Let $X$ be a complex manifold. Let $$0\rightarrow E\rightarrow F\rightarrow G\rightarrow 0$$ be an exact sequence of holomorphic bundles over $X$. Show that $\det F\cong\det E\otimes\det G$.
I thought to try by associating the corresponding sheaves of $\mathcal{O}_X$-modules. If the sequence splits (like it is the case in the real setting), it is simple. In general it does not split, however we have splitting at the level of stalks i.e. $F_x\cong E_x\oplus G_x$ for every $x\in X$. If $\phi$, $\psi$ and $\tau$ are corresponding transition maps that is e.g. $\phi (U\cap V):\mathcal{O}(U\cap V) ^r\rightarrow E(U\cap V)\rightarrow \mathcal{O}(U\cap V) ^r$, then at every point we shall have matrix for $\psi _x$ is block diagonal with blocks $\phi _x$ and something else that should give determinant isomorphic to that of $G$. How we can relate the transition functions of bundles forming an exact sequence and use it to prove the claim? To answer the last question, for simplicity one can assume $G$ is subbundle of $E$. (Then the first question becomes why $\det G \cong \det F/E$ )

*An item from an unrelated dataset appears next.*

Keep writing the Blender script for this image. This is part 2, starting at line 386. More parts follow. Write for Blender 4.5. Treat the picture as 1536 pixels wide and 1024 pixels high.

The transition functions for $F$ are a block upper triangular matrix with top left block the transition functions for $E$ and bottom right block the transition functions for $G$. (The top right is some garbage we don't care about.) It is a linear algebra fact that the determinant of such a matrix is the product of the determinants of its diagonal blocks. Since the transition function of a tensor product of line bundles is the product of their transition functions, this proves the claim.